#### Goal:
Find and copy lines holding "script".

#### Data for this exercise:
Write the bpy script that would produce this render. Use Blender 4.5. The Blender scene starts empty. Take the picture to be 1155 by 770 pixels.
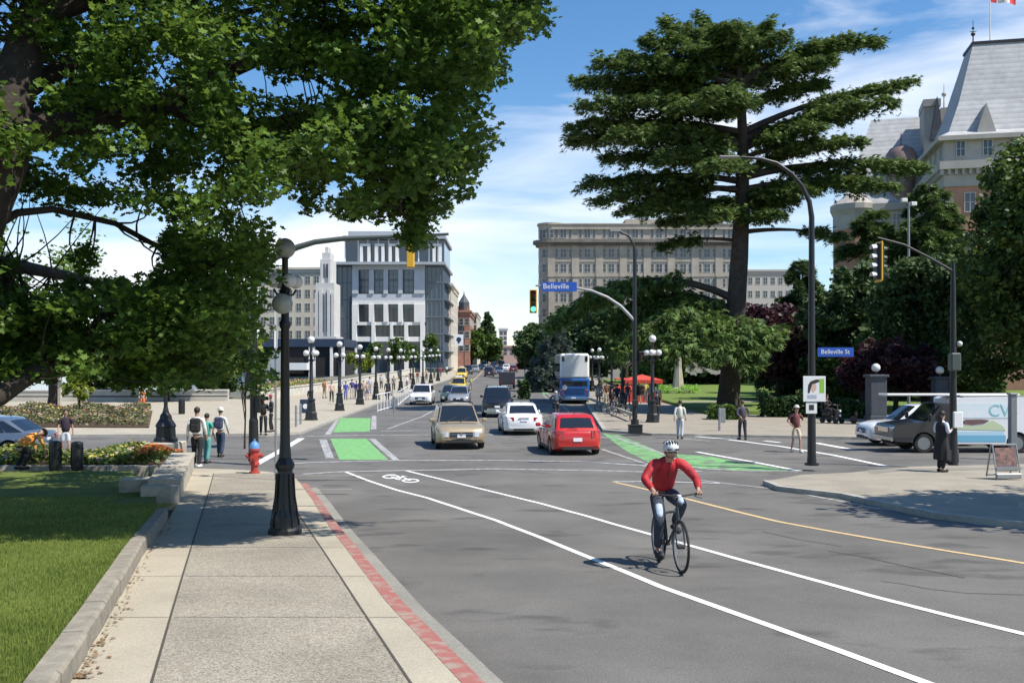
import bpy, bmesh, math, random
import numpy as np
from mathutils import Vector, Matrix
R=math.radians; PI=math.pi; sin=math.sin; cos=math.cos
rnd=random.Random(7)
S=bpy.context.scene; COL=S.collection
# ---------------- camera, sky, sun, exposure ----------------
CAMZ=2.05; F=1100.0; CX=577.5; HY=410.0
cd=bpy.data.cameras.new('camera'); cam=bpy.data.objects.new('camera',cd); COL.objects.link(cam)
cam.location=(0,0,CAMZ); cam.rotation_euler=(R(90),0,0)
cd.sensor_width=36; cd.lens=F/1155*36; cd.shift_y=25/1155.; cd.clip_start=.1; cd.clip_end=6000
S.camera=cam
AZ=R(27); EL=R(56)
sd=Vector((cos(AZ)*cos(EL),-sin(AZ)*cos(EL),sin(EL)))
W=bpy.data.worlds.new('World'); S.world=W; W.use_nodes=True
nt=W.node_tree; N=nt.nodes; Lk=nt.links; N.clear()
wo=N.new('ShaderNodeOutputWorld'); bg=N.new('ShaderNodeBackground'); sky=N.new('ShaderNodeTexSky')
sky.sky_type='NISHITA'; sky.sun_disc=False; sky.sun_elevation=EL; sky.sun_rotation=math.atan2(sd.x,sd.y)
sky.air_density=1.0; sky.dust_density=.25; sky.ozone_density=2.6
bg.inputs[1].default_value=.118
tc=N.new('ShaderNodeTexCoord'); sep=N.new('ShaderNodeSeparateXYZ'); Lk.new(tc.outputs['Generated'],sep.inputs[0])
def wm(op,a,b=None,clamp=False):
    n=N.new('ShaderNodeMath'); n.operation=op; n.use_clamp=clamp
    for i,v in enumerate((a,b)):
        if v is None: continue
        if isinstance(v,(int,float)): n.inputs[i].default_value=v
        else: Lk.new(v,n.inputs[i])
    return n.outputs[0]
mp=N.new('ShaderNodeMapping'); mp.inputs['Scale'].default_value=(1.6,1.0,7.0); mp.inputs['Rotation'].default_value=(0,R(-22),0)
mp.inputs['Location'].default_value=(.35,0,.1)
Lk.new(tc.outputs['Generated'],mp.inputs[0])
n1=N.new('ShaderNodeTexNoise'); n1.inputs['Scale'].default_value=1.7; n1.inputs['Detail'].default_value=7; n1.inputs['Roughness'].default_value=.55; n1.inputs['Distortion'].default_value=.6
Lk.new(mp.outputs[0],n1.inputs[0])
# a veil of cirrus that thins out towards the upper sky
el=wm('SUBTRACT',sep.outputs[2],wm('MULTIPLY',sep.outputs[0],.20))
band=wm('SUBTRACT',1.0,wm('MULTIPLY',wm('ABSOLUTE',wm('SUBTRACT',el,.15)),6.5),True)
v=wm('ADD',wm('MULTIPLY',band,.50),wm('MULTIPLY',wm('SUBTRACT',n1.outputs[0],.5),2.6))
v=wm('ADD',v,wm('MULTIPLY',sep.outputs[0],-.05)); v=wm('SUBTRACT',v,wm('MULTIPLY',wm('MAXIMUM',wm('SUBTRACT',el,.19),0.0),3.2))
cl=wm('MULTIPLY',wm('MAXIMUM',v,0.0),1.15,True)
mx=N.new('ShaderNodeMixRGB'); Lk.new(cl,mx.inputs[0]); hs=N.new('ShaderNodeHueSaturation'); hs.inputs['Saturation'].default_value=1.24; Lk.new(sky.outputs[0],hs.inputs['Color']); Lk.new(hs.outputs[0],mx.inputs[1]); mx.inputs[2].default_value=(6.9,7.2,7.7,1)
Lk.new(mx.outputs[0],bg.inputs[0]); Lk.new(bg.outputs[0],wo.inputs[0])
sl=bpy.data.lights.new('sun','SUN'); sl.energy=4.7; sl.angle=R(.53); sl.color=(1,.945,.86)
so=bpy.data.objects.new('sun',sl); COL.objects.link(so); so.rotation_euler=(-sd).to_track_quat('-Z','Y').to_euler()
S.view_settings.view_transform='Standard'; S.view_settings.look='None'; S.view_settings.exposure=.50; S.view_settings.gamma=1
S.view_settings.use_curve_mapping=False
# ---------------- helpers ----------------
def mat(name,col,rough=.7,metal=0,var=0,scale=5,bump=0,bscale=None,spec=.5,emit=None,trans=0,coat=0,col2=None,detail=4,alpha=None):
    m=bpy.data.materials.new(name); m.use_nodes=True; t=m.node_tree; b=t.nodes['Principled BSDF']
    c=tuple(col)+(1,); b.inputs['Base Color'].default_value=c; b.inputs['Roughness'].default_value=rough; b.inputs['Metallic'].default_value=metal
    b.inputs['Specular IOR Level'].default_value=spec; b.inputs['Coat Weight'].default_value=coat; b.inputs['Transmission Weight'].default_value=trans
    if emit: b.inputs['Emission Color'].default_value=tuple(emit[:3])+(1,); b.inputs['Emission Strength'].default_value=emit[3]
    if var or col2 or bump:
        g=t.nodes.new('ShaderNodeNewGeometry'); n=t.nodes.new('ShaderNodeTexNoise'); n.inputs['Scale'].default_value=scale; n.inputs['Detail'].default_value=detail; n.inputs['Roughness'].default_value=.65
        t.links.new(g.outputs['Position'],n.inputs[0])
        r=t.nodes.new('ShaderNodeValToRGB'); t.links.new(n.outputs[0],r.inputs[0])
        r.color_ramp.elements[0].position=.3; r.color_ramp.elements[1].position=.7
        if col2: a=c; d=tuple(col2)+(1,)
        else: a=tuple(x*(1-var) for x in col)+(1,); d=tuple(min(1,x*(1+var)) for x in col)+(1,)
        r.color_ramp.elements[0].color=a; r.color_ramp.elements[1].color=d
        t.links.new(r.outputs[0],b.inputs['Base Color'])
        if bump:
            n2=t.nodes.new('ShaderNodeTexNoise'); n2.inputs['Scale'].default_value=bscale or scale*6; n2.inputs['Detail'].default_value=3
            t.links.new(g.outputs['Position'],n2.inputs[0])
            bp=t.nodes.new('ShaderNodeBump'); bp.inputs['Strength'].default_value=bump; bp.inputs['Distance'].default_value=.02
            t.links.new(n2.outputs[0],bp.inputs['Height']); t.links.new(bp.outputs[0],b.inputs['Normal'])
    return m
def leafmat(name,c1,c2,tr=.35,rough=.5):
    m=bpy.data.materials.new(name); m.use_nodes=True; t=m.node_tree; b=t.nodes['Principled BSDF']; o=t.nodes['Material Output']
    g=t.nodes.new('ShaderNodeNewGeometry'); r=t.nodes.new('ShaderNodeValToRGB')
    r.color_ramp.elements[0].color=tuple(c1)+(1,); r.color_ramp.elements[1].color=tuple(c2)+(1,)
    n=t.nodes.new('ShaderNodeTexNoise'); n.inputs['Scale'].default_value=.9; t.links.new(g.outputs['Position'],n.inputs[0])
    a=t.nodes.new('ShaderNodeMath'); a.operation='MULTIPLY_ADD'; t.links.new(n.outputs[0],a.inputs[0]); a.inputs[1].default_value=1.4; a.inputs[2].default_value=-.7
    a2=t.nodes.new('ShaderNodeMath'); a2.operation='ADD'; a2.use_clamp=True; t.links.new(a.outputs[0],a2.inputs[0]); t.links.new(g.outputs['Random Per Island'],a2.inputs[1])
    t.links.new(a2.outputs[0],r.inputs[0]); t.links.new(r.outputs[0],b.inputs['Base Color']); b.inputs['Roughness'].default_value=rough
    b.inputs['Specular IOR Level'].default_value=.35
    tl=t.nodes.new('ShaderNodeBsdfTranslucent'); hs=t.nodes.new('ShaderNodeHueSaturation'); hs.inputs['Value'].default_value=1.5; hs.inputs['Hue'].default_value=.485
    t.links.new(r.outputs[0],hs.inputs['Color']); t.links.new(hs.outputs[0],tl.inputs[0])
    ms=t.nodes.new('ShaderNodeMixShader'); ms.inputs[0].default_value=tr
    t.links.new(b.outputs[0],ms.inputs[1]); t.links.new(tl.outputs[0],ms.inputs[2]); t.links.new(ms.outputs[0],o.inputs[0])
    return m
def tag(o,label=None,cat=None,group=None,kind=None):
    if label: o['label']=label
    if cat: o['category']=cat
    if group: o['group']=group
    if kind: o['kind']=kind
    return o
def thing(name,label,cat,loc=(0,0,0),rz=0,group=None):
    o=bpy.data.objects.new(name,None); COL.objects.link(o); o.location=loc; o.rotation_euler=(0,0,rz)
    o.empty_display_size=.2
    return tag(o,label,cat,group)
class MB:
    def __init__(s): s.v=[]; s.f=[]; s.m=[]; s.mi=0
    def add(s,vs,fs,M=None):
        n=len(s.v); s.v+=[tuple(M@Vector(q)) if M else tuple(q) for q in vs]; s.f+=[tuple(i+n for i in f) for f in fs]; s.m+=[s.mi]*len(fs); return s
    def box(s,c,d,rot=None,bev=0):
        x,y,z=[a/2 for a in d]
        if bev>0:
            b=min(bev,x*.99,y*.99,z*.99); vs=[]; 
            for sx in(-1,1):
                for sy in(-1,1):
                    for sz in(-1,1): vs+=[(sx*x,sy*(y-b),sz*(z-b)),(sx*(x-b),sy*y,sz*(z-b)),(sx*(x-b),sy*(y-b),sz*z)]
            bm=bmesh.new(); [bm.verts.new(q) for q in vs]; bmesh.ops.convex_hull(bm,input=bm.verts); bm.verts.index_update()
            vs=[tuple(q.co) for q in bm.verts]; fs=[tuple(q.index for q in f.verts) for f in bm.faces]; bm.free()
        else:
            vs=[(-x,-y,-z),(x,-y,-z),(x,y,-z),(-x,y,-z),(-x,-y,z),(x,-y,z),(x,y,z),(-x,y,z)]
            fs=[(0,3,2,1),(4,5,6,7),(0,1,5,4),(1,2,6,5),(2,3,7,6),(3,0,4,7)]
        M=Matrix.Translation(c)
        if rot is not None: M=M@(rot.to_4x4() if not isinstance(rot,(int,float)) else Matrix.Rotation(rot,4,'Z'))
        return s.add(vs,fs,M)
    def bb(s,x0,x1,y0,y1,z0,z1): return s.box(((x0+x1)/2,(y0+y1)/2,(z0+z1)/2),(abs(x1-x0),abs(y1-y0),abs(z1-z0)))
    def tube(s,pts,rs,n=8,cap=True):
        pts=[Vector(p) for p in pts]
        if isinstance(rs,(int,float)): rs=[rs]*len(pts)
        vs=[];fs=[]; pu=None
        for i,p in enumerate(pts):
            t=(pts[min(i+1,len(pts)-1)]-pts[max(i-1,0)]).normalized()
            if pu is None: pu=Vector((0,0,1)) if abs(t.z)<.9 else Vector((1,0,0))
            u=(pu-t*pu.dot(t)).normalized(); w=t.cross(u); pu=u
            for k in range(n):
                a=2*PI*k/n; vs.append(p+(u*cos(a)+w*sin(a))*rs[i])
        for i in range(len(pts)-1):
            for k in range(n):
                fs.append((i*n+k,i*n+(k+1)%n,(i+1)*n+(k+1)%n,(i+1)*n+k))
        if cap: fs+=[tuple(range(n))[::-1],tuple(range((len(pts)-1)*n,len(pts)*n))]
        return s.add(vs,fs)
    def lathe(s,prof,n=16,c=(0,0,0),M=None):
        vs=[];fs=[]
        for r,z in prof:
            for k in range(n): a=2*PI*k/n; vs.append((r*cos(a),r*sin(a),z))
        for i in range(len(prof)-1):
            for k in range(n): fs.append((i*n+k,i*n+(k+1)%n,(i+1)*n+(k+1)%n,(i+1)*n+k))
        if prof[0][0]>1e-4: fs.append(tuple(range(n))[::-1])
        if prof[-1][0]>1e-4: fs.append(tuple(range((len(prof)-1)*n,len(prof)*n)))
        T=Matrix.Translation(c)
        return s.add(vs,fs,T@M if M else T)
    def sph(s,c,r,n=12,m=8,M=None):
        if isinstance(r,(int,float)): r=(r,r,r)
        vs=[(0,0,-r[2])]; fs=[]
        for i in range(1,m):
            p=-PI/2+PI*i/m
            for k in range(n): a=2*PI*k/n; vs.append((r[0]*cos(p)*cos(a),r[1]*cos(p)*sin(a),r[2]*sin(p)))
        vs.append((0,0,r[2])); q=len(vs)-1
        for k in range(n):
            fs.append((0,1+(k+1)%n,1+k)); fs.append((q,q-n+k,q-n+(k+1)%n))
        for i in range(m-2):
            for k in range(n): a=1+i*n; fs.append((a+k,a+(k+1)%n,a+n+(k+1)%n,a+n+k))
        T=Matrix.Translation(c)
        return s.add(vs,fs,T@M if M else T)
    def prism(s,poly,z0,z1,M=None):
        n=len(poly); vs=[(x,y,z0) for x,y in poly]+[(x,y,z1) for x,y in poly]
        fs=[tuple(range(n))[::-1],tuple(range(n,2*n))]+[(i,(i+1)%n,n+(i+1)%n,n+i) for i in range(n)]
        return s.add(vs,fs,M)
    def quad(s,a,b,c,d): return s.add([a,b,c,d],[(0,1,2,3)])
    def build(s,name,mats,parent=None,smooth=False,loc=None,ang=40):
        me=bpy.data.meshes.new(name); me.from_pydata(s.v,[],s.f); me.update()
        if not isinstance(mats,(list,tuple)): mats=[mats]
        for m in mats: me.materials.append(m)
        if len(mats)>1: me.polygons.foreach_set('material_index',s.m)
        if smooth:
            me.polygons.foreach_set('use_smooth',[True]*len(me.polygons))
            try: me.set_sharp_from_angle(angle=R(ang))
            except Exception: pass
        o=bpy.data.objects.new(name,me); COL.objects.link(o)
        if parent: o.parent=parent
        if loc: o.location=loc
        return o
def dup(root,loc,rz,label=None,group=None):
    r=root.copy(); COL.objects.link(r); r.location=loc; r.rotation_euler=(0,0,rz)
    if label: r['label']=label
    if group: r['group']=group
    for ch in list(root.children):
        c=ch.copy(); COL.objects.link(c); c.parent=r
        for g in list(ch.children):
            d=g.copy(); COL.objects.link(d); d.parent=c
    return r
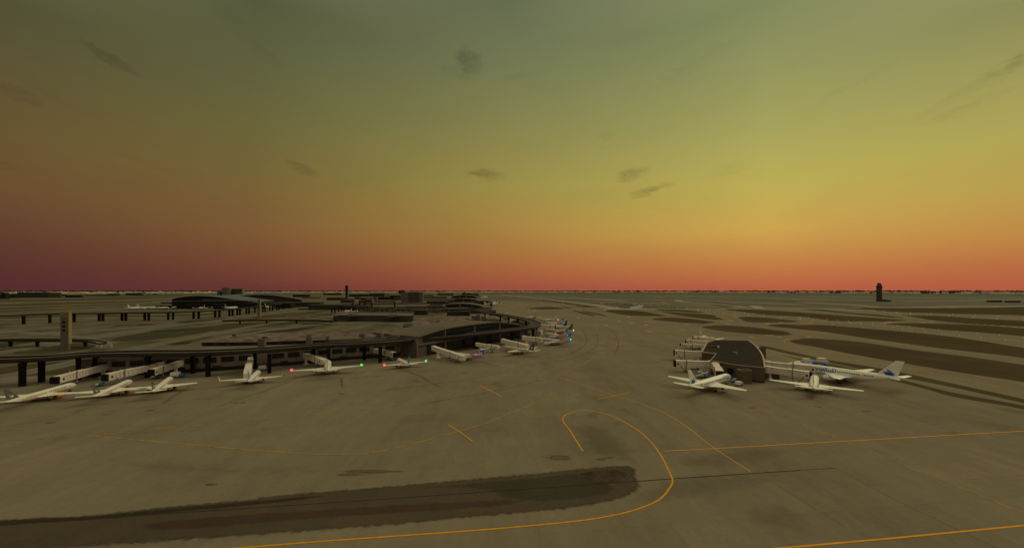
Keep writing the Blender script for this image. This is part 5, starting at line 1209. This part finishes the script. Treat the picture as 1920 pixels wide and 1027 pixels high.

#### Response to the task:
Write the bpy script that would produce this render. Use Blender 4.5. The Blender scene starts empty. Take the picture to be 1155 by 770 pixels.
Keep writing the Blender script for this image. This is part 5, starting at line 1209. This part finishes the script. Treat the picture as 1920 pixels wide and 1027 pixels high.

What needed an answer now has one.